For traders, declining user activity is a key warning signal. It reflects cooling organic demand, which often makes rallies more fragile and dependent on external factors like liquidity and sentiment rather than consistent network usage.
Stablecoin Supply Growth Shows Strong Liquidity Inflows
In contrast, Solana’s stablecoin supply has expanded sharply, rising to nearly $15 billion, marking a significant increase in capital within the ecosystem. This growth indicates that liquidity continues to flow into Solana, providing ample “dry powder” for trading, DeFi activity, and short-term speculation.

However, this imbalance between rising liquidity and falling user activity suggests a capital-driven market structure. While the increased stablecoin supply can support price rallies, the lack of user growth raises concerns about sustainability, making the current trend more reactive than fundamentally strong.
Solana Price Analysis: $90 Rejection Zone Remains the Key Barrier
The SOL/USDT chart shows price repeatedly testing the $88–$90 resistance zone, but failing to secure a clean breakout. This area aligns with a descending trendline and prior rejection levels, making it a critical supply zone. Despite multiple attempts, buyers have struggled to sustain momentum above this range, indicating seller presence at higher levels.

On the downside, the $75–$78 zone continues to act as strong support, with price consistently forming higher lows above this region. This creates a tightening range, suggesting a potential breakout attempt ahead. However, until SOL decisively clears $90–$92, the structure remains neutral-to-bearish in the short term. A rejection here increases the probability of a pullback toward $82 and potentially $78, while a confirmed breakout could open the path toward $100+ levels.
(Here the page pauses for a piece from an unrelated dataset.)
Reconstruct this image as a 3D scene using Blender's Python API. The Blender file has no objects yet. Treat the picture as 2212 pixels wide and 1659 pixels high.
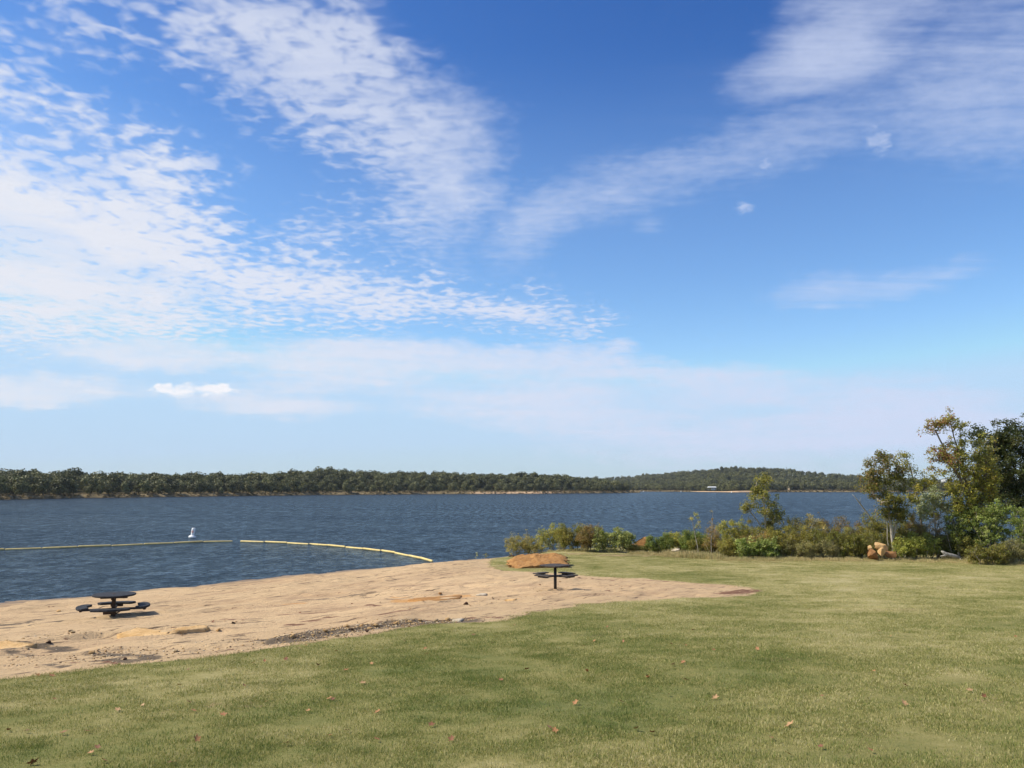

Conclusion: Liquidity Supports, But Weak Participation Caps Momentum
Solana currently sits at a conflicted market structure. On one hand, rising stablecoin supply signals strong liquidity inflows, providing the fuel for upward moves. On the other hand, declining user activity reflects weakening organic demand, limiting the strength and sustainability of rallies.
At the same time, price action confirms this imbalance. Repeated failures near $90 show that capital alone is not enough to drive a breakout, especially without broader participation. This creates a market where moves are increasingly reactive—driven by liquidity and positioning rather than strong trend conviction.
Bullish continuation requires a clean break above $90–$92, while a failure to do so keeps SOL range-bound with downside risk toward $82–$78. Until participation strengthens, Solana is likely to remain in a liquidity-driven, resistance-heavy environment, where rallies face pressure and pullbacks come quickly.